■ Recorded information:
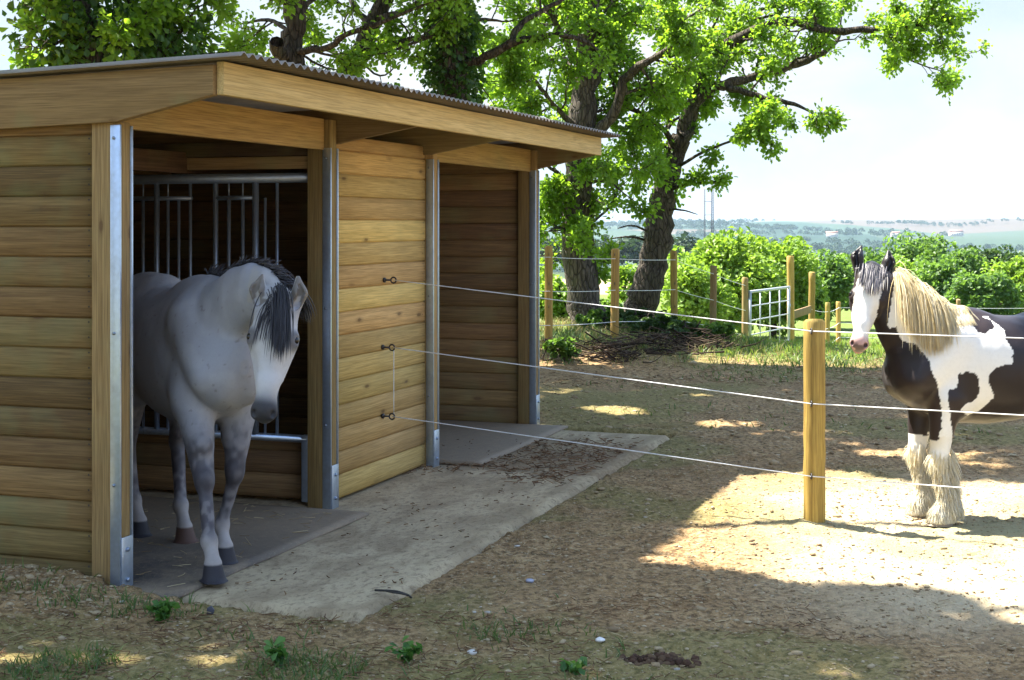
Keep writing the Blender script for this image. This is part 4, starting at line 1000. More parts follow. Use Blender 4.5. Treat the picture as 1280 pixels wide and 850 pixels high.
# ================================================================== horses: one implicit body each, meshed with surface nets
class Body:
    def __init__(s, lo, hi, h):
        s.lo = np.array(lo, float); s.h = h; s.shape = np.ceil((np.array(hi) - s.lo) / h).astype(int) + 1
        s.D = np.full(s.shape, 1.0, np.float32)
    def _sub(s, lo, hi, m):
        a = np.clip(np.floor((np.minimum(lo, hi) - m - s.lo) / s.h).astype(int), 0, s.shape - 1); b = np.clip(np.ceil((np.maximum(lo, hi) + m - s.lo) / s.h).astype(int) + 1, 1, s.shape)
        g = [s.lo[i] + s.h * np.arange(a[i], b[i]) for i in range(3)]
        X = np.stack(np.meshgrid(*g, indexing='ij'), -1)
        return tuple(slice(a[i], b[i]) for i in range(3)), X
    def join(s, sl, d, k, sub=False):
        a = s.D[sl]; d = d.astype(np.float32)
        if sub:
            h = np.maximum(k - np.abs(-a - d), 0) / k; s.D[sl] = -(np.minimum(-a, d) - h * h * k / 4)
        else:
            h = np.maximum(k - np.abs(a - d), 0) / k; s.D[sl] = np.minimum(a, d) - h * h * k / 4
    def cone(s, a, b, ra, rb, k=0.04, lat=None, kf=1.0, sub=False):
        a, b = np.array(a, float), np.array(b, float); rm = max(ra, rb) * max(1, kf)
        sl, X = s._sub(np.minimum(a, b) - rm, np.maximum(a, b) + rm, k + 0.03)
        q = X - a; ba = b - a
        if lat is not None:
            lat = np.array(lat, float); lat /= np.linalg.norm(lat)
            q = q + (q @ lat)[..., None] * lat * (1 / kf - 1); ba = ba + (ba @ lat) * lat * (1 / kf - 1)
        t = np.clip(q @ ba / (ba @ ba + 1e-9), 0, 1)
        d = np.linalg.norm(q - t[..., None] * ba, axis=-1) - (ra + (rb - ra) * t)
        if kf < 1: d = d * (0.5 + 0.5 * kf)
        s.join(sl, d, k, sub)
    def ell(s, c, M, r, k=0.04, sub=False):
        """ellipsoid with unit axes in the rows of M"""
        c = np.array(c, float); M = np.array(M, float); r = np.array(r, float); rm = r.max()
        sl, X = s._sub(c - rm, c + rm, k + 0.03)
        q = (X - c) @ M.T; k0 = np.linalg.norm(q / r, axis=-1); k1 = np.linalg.norm(q / r ** 2, axis=-1) + 1e-9
        s.join(sl, np.where(k0 < 1e-3, -r.min(), k0 * (k0 - 1) / k1), k, sub)
    def loft(s, st, k=0.05):
        st = np.array(st, float); st = st[np.argsort(st[:, 0])]
        x0, x1 = st[0, 0], st[-1, 0]; wm = st[:, 2].max()
        sl, X = s._sub(np.array([x0, -wm, (st[:, 1] - st[:, 3]).min()]), np.array([x1, wm, (st[:, 1] + st[:, 3]).max()]), k + 0.03)
        xf = np.linspace(x0, x1, 80); cf = []
        for c in range(1, 4):
            sp = spline(np.stack([st[:, 0], st[:, c]], -1), 8); o = np.argsort(sp[:, 0]); cf.append(np.interp(xf, sp[o, 0], sp[o, 1]))
        x = X[..., 0]; zc, hw, hh = [np.interp(x, xf, c) for c in cf]
        y, z = X[..., 1], X[..., 2] - zc
        rr = (np.abs(y / hw) ** 2.15 + np.abs(z / hh) ** 2.15) ** (1 / 2.15)
        d = (rr - 1) * np.minimum(hw, hh)
        d = np.maximum(d, np.maximum(x - x1, x0 - x)); s.join(sl, d, k)
    def mesh(s):
        D = s.D; n = np.array(D.shape) - 1; I = D < 0
        cnt = sum(I[a:a + n[0], b:b + n[1], c:c + n[2]].astype(np.int8) for a in (0, 1) for b in (0, 1) for c in (0, 1))
        act = np.argwhere((cnt > 0) & (cnt < 8)); i, j, k = act.T
        cv = {(a, b, c): D[i + a, j + b, k + c] for a in (0, 1) for b in (0, 1) for c in (0, 1)}
        acc = np.zeros((len(act), 3)); num = np.zeros(len(act))
        for ax in range(3):
            for u in (0, 1):
                for w in (0, 1):
                    o = [u, w]; o.insert(ax, 0); p0 = tuple(o); o[ax] = 1; p1 = tuple(o)
                    f0, f1 = cv[p0], cv[p1]; m = (f0 < 0) != (f1 < 0)
                    t = np.where(m, f0 / (f0 - f1 + 1e-12), 0); pt = np.tile(np.array(p0, float), (len(act), 1)); pt[:, ax] = t
                    acc += pt * m[:, None]; num += m
        V_ = s.lo + s.h * (act + acc / num[:, None])
        vid = np.full(n, -1, np.int64); vid[i, j, k] = np.arange(len(act)); F_ = []
        for ax in range(3):
            a = [slice(1, -1)] * 3; a[ax] = slice(0, -1); b = list(a); b[ax] = slice(1, None)
            A = I[tuple(slice(0, None) if q.start == 0 else q for q in a)] if False else None
            s0 = np.take(I, np.arange(0, I.shape[ax] - 1), ax); s1 = np.take(I, np.arange(1, I.shape[ax]), ax)
            e = np.argwhere(s0 != s1); u, w = [q for q in range(3) if q != ax]
            e = e[(e[:, u] > 0) & (e[:, w] > 0) & (e[:, u] < n[u]) & (e[:, w] < n[w])]
            def vv(du, dw):
                q = e.copy(); q[:, u] -= du; q[:, w] -= dw; return vid[q[:, 0], q[:, 1], q[:, 2]]
            quad = np.stack([vv(1, 1), vv(0, 1), vv(0, 0), vv(1, 0)], -1)
            fl = s0[tuple(e.T)]
            if ax == 1: fl = ~fl
            quad[~fl] = quad[~fl][:, ::-1]; F_.append(quad)
        return V_, np.concatenate(F_)
    def sample(s, X):
        q = np.clip((X - s.lo) / s.h, 0, np.array(s.shape) - 1.001); i = q.astype(int); f = q - i; r = 0
        for a in (0, 1):
            for b in (0, 1):
                for c in (0, 1):
                    r = r + (f[:, 0] if a else 1 - f[:, 0]) * (f[:, 1] if b else 1 - f[:, 1]) * (f[:, 2] if c else 1 - f[:, 2]) * s.D[i[:, 0] + a, i[:, 1] + b, i[:, 2] + c]
        return r
    def grad(s, X):
        e = s.h * 1.5; return _unit(np.stack([s.sample(X + e * v) - s.sample(X - e * v) for v in np.eye(3)], -1))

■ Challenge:
Quote each line of the listing exactly, but leave the pictures out.

■ Correct result:
Keep writing the Blender script for this image. This is part 4, starting at line 1000. More parts follow. Use Blender 4.5. Treat the picture as 1280 pixels wide and 850 pixels high.
# ================================================================== horses: one implicit body each, meshed with surface nets
class Body:
    def __init__(s, lo, hi, h):
        s.lo = np.array(lo, float); s.h = h; s.shape = np.ceil((np.array(hi) - s.lo) / h).astype(int) + 1
        s.D = np.full(s.shape, 1.0, np.float32)
    def _sub(s, lo, hi, m):
        a = np.clip(np.floor((np.minimum(lo, hi) - m - s.lo) / s.h).astype(int), 0, s.shape - 1); b = np.clip(np.ceil((np.maximum(lo, hi) + m - s.lo) / s.h).astype(int) + 1, 1, s.shape)
        g = [s.lo[i] + s.h * np.arange(a[i], b[i]) for i in range(3)]
        X = np.stack(np.meshgrid(*g, indexing='ij'), -1)
        return tuple(slice(a[i], b[i]) for i in range(3)), X
    def join(s, sl, d, k, sub=False):
        a = s.D[sl]; d = d.astype(np.float32)
        if sub:
            h = np.maximum(k - np.abs(-a - d), 0) / k; s.D[sl] = -(np.minimum(-a, d) - h * h * k / 4)
        else:
            h = np.maximum(k - np.abs(a - d), 0) / k; s.D[sl] = np.minimum(a, d) - h * h * k / 4
    def cone(s, a, b, ra, rb, k=0.04, lat=None, kf=1.0, sub=False):
        a, b = np.array(a, float), np.array(b, float); rm = max(ra, rb) * max(1, kf)
        sl, X = s._sub(np.minimum(a, b) - rm, np.maximum(a, b) + rm, k + 0.03)
        q = X - a; ba = b - a
        if lat is not None:
            lat = np.array(lat, float); lat /= np.linalg.norm(lat)
            q = q + (q @ lat)[..., None] * lat * (1 / kf - 1); ba = ba + (ba @ lat) * lat * (1 / kf - 1)
        t = np.clip(q @ ba / (ba @ ba + 1e-9), 0, 1)
        d = np.linalg.norm(q - t[..., None] * ba, axis=-1) - (ra + (rb - ra) * t)
        if kf < 1: d = d * (0.5 + 0.5 * kf)
        s.join(sl, d, k, sub)
    def ell(s, c, M, r, k=0.04, sub=False):
        """ellipsoid with unit axes in the rows of M"""
        c = np.array(c, float); M = np.array(M, float); r = np.array(r, float); rm = r.max()
        sl, X = s._sub(c - rm, c + rm, k + 0.03)
        q = (X - c) @ M.T; k0 = np.linalg.norm(q / r, axis=-1); k1 = np.linalg.norm(q / r ** 2, axis=-1) + 1e-9
        s.join(sl, np.where(k0 < 1e-3, -r.min(), k0 * (k0 - 1) / k1), k, sub)
    def loft(s, st, k=0.05):
        st = np.array(st, float); st = st[np.argsort(st[:, 0])]
        x0, x1 = st[0, 0], st[-1, 0]; wm = st[:, 2].max()
        sl, X = s._sub(np.array([x0, -wm, (st[:, 1] - st[:, 3]).min()]), np.array([x1, wm, (st[:, 1] + st[:, 3]).max()]), k + 0.03)
        xf = np.linspace(x0, x1, 80); cf = []
        for c in range(1, 4):
            sp = spline(np.stack([st[:, 0], st[:, c]], -1), 8); o = np.argsort(sp[:, 0]); cf.append(np.interp(xf, sp[o, 0], sp[o, 1]))
        x = X[..., 0]; zc, hw, hh = [np.interp(x, xf, c) for c in cf]
        y, z = X[..., 1], X[..., 2] - zc
        rr = (np.abs(y / hw) ** 2.15 + np.abs(z / hh) ** 2.15) ** (1 / 2.15)
        d = (rr - 1) * np.minimum(hw, hh)
        d = np.maximum(d, np.maximum(x - x1, x0 - x)); s.join(sl, d, k)
    def mesh(s):
        D = s.D; n = np.array(D.shape) - 1; I = D < 0
        cnt = sum(I[a:a + n[0], b:b + n[1], c:c + n[2]].astype(np.int8) for a in (0, 1) for b in (0, 1) for c in (0, 1))
        act = np.argwhere((cnt > 0) & (cnt < 8)); i, j, k = act.T
        cv = {(a, b, c): D[i + a, j + b, k + c] for a in (0, 1) for b in (0, 1) for c in (0, 1)}
        acc = np.zeros((len(act), 3)); num = np.zeros(len(act))
        for ax in range(3):
            for u in (0, 1):
                for w in (0, 1):
                    o = [u, w]; o.insert(ax, 0); p0 = tuple(o); o[ax] = 1; p1 = tuple(o)
                    f0, f1 = cv[p0], cv[p1]; m = (f0 < 0) != (f1 < 0)
                    t = np.where(m, f0 / (f0 - f1 + 1e-12), 0); pt = np.tile(np.array(p0, float), (len(act), 1)); pt[:, ax] = t
                    acc += pt * m[:, None]; num += m
        V_ = s.lo + s.h * (act + acc / num[:, None])
        vid = np.full(n, -1, np.int64); vid[i, j, k] = np.arange(len(act)); F_ = []
        for ax in range(3):
            a = [slice(1, -1)] * 3; a[ax] = slice(0, -1); b = list(a); b[ax] = slice(1, None)
            A = I[tuple(slice(0, None) if q.start == 0 else q for q in a)] if False else None
            s0 = np.take(I, np.arange(0, I.shape[ax] - 1), ax); s1 = np.take(I, np.arange(1, I.shape[ax]), ax)
            e = np.argwhere(s0 != s1); u, w = [q for q in range(3) if q != ax]
            e = e[(e[:, u] > 0) & (e[:, w] > 0) & (e[:, u] < n[u]) & (e[:, w] < n[w])]
            def vv(du, dw):
                q = e.copy(); q[:, u] -= du; q[:, w] -= dw; return vid[q[:, 0], q[:, 1], q[:, 2]]
            quad = np.stack([vv(1, 1), vv(0, 1), vv(0, 0), vv(1, 0)], -1)
            fl = s0[tuple(e.T)]
            if ax == 1: fl = ~fl
            quad[~fl] = quad[~fl][:, ::-1]; F_.append(quad)
        return V_, np.concatenate(F_)
    def sample(s, X):
        q = np.clip((X - s.lo) / s.h, 0, np.array(s.shape) - 1.001); i = q.astype(int); f = q - i; r = 0
        for a in (0, 1):
            for b in (0, 1):
                for c in (0, 1):
                    r = r + (f[:, 0] if a else 1 - f[:, 0]) * (f[:, 1] if b else 1 - f[:, 1]) * (f[:, 2] if c else 1 - f[:, 2]) * s.D[i[:, 0] + a, i[:, 1] + b, i[:, 2] + c]
        return r
    def grad(s, X):
        e = s.h * 1.5; return _unit(np.stack([s.sample(X + e * v) - s.sample(X - e * v) for v in np.eye(3)], -1))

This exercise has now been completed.